Hadis riwayat al-Bukhari dan Muslim. Hadis Abu Hurairah radhiyallahu `anhu juga mengatakan bahwa,
“Orang-orang miskin (dari kalangan para sahabat) pernah datang menemui Nabi shallallahu ‘alaihi wa sallam, lalu mereka berkata, “Orang-orang (kaya) yang memiliki harta yang berlimpah bisa mendapatkan kedudukan yang tinggi (di sisi Allah Ta’ala) dan kenikmatan yang abadi (di surga). Mereka melaksanakan shalat seperti kami melaksanakan shalat dan mereka juga berpuasa seperti kami berpuasa, tapi mereka memiliki kelebihan harta yang mereka gunakan untuk menunaikan ibadah haji, umrah, jihad dan sedekah”. Beliau bersabda, “Maukah kalian aku beritahu tentang sesuatu yang jika kalian melakukannya maka kalian akan dapat menyamai amalan umat sebelum kalian, dan orang sesudah kalian tidak akan dapat menyamai kalian. Kalian menjadi orang terbaik di antara orang-orang semasa kalian, kecuali orang yang melakukan apa yang kalian lakukan.
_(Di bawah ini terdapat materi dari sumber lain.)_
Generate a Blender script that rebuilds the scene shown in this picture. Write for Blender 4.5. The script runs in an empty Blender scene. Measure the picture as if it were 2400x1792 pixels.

Bacalah tasbih, tahmid, dan takbir sebanyak tiga puluh tiga kali setiap selesai shalat.”
Hadis riwayat al-Bukhari dan Muslim. Orang yang shalat juga disyariatkan untuk selalu mengerjakan shalat-shalat sunat Rawatib, yang berjumlah sepuluh rakaat, sebagaimana hadis dalam Shahih Bukhari dan Muslim yang diriwayatkan dari Ibnu Umar radhiyallahu `anhuma, beliau berkata,
“Aku hafal sepuluh rakaat yang dilakukan oleh Nabi shallallahu `alaihi wa sallam, yaitu dua rakaat sebelum Zuhur dan dua rakaat sesudahnya. Dua rakaat sesudah Magrib dilakukan di rumah beliau. Dua rakaat sesudah Isya dilakukan di rumah. Dan dua rakaat sebelum shalat Subuh.Itulah waktu yang aku tidak bertamu kepada Rasulullah shallallahu `alaihi wa sallam. Hafshah menceritakan kepadaku bahwa apabila muadzin telah mengumandangkan adzan dan telah terbit fajar beliau shalat dua rakaat.”
Kedua, semua dzikir, shalat sunah yang rawatib maupun tidak, hukumnya adalah sunah, bukan wajib. Orang yang tidak mengerjakannya tidak berdosa, hanya saja pahalanya tidak ia dapatkan, sedangkan shalat fardunya tetap sah, karena Allah hanya mewajibkan shalat lima waktu dalam sehari semalam.
Wabillahittaufiq, wa Shallallahu `ala Nabiyyina Muhammad wa Alihi wa Shahbihi wa Sallam.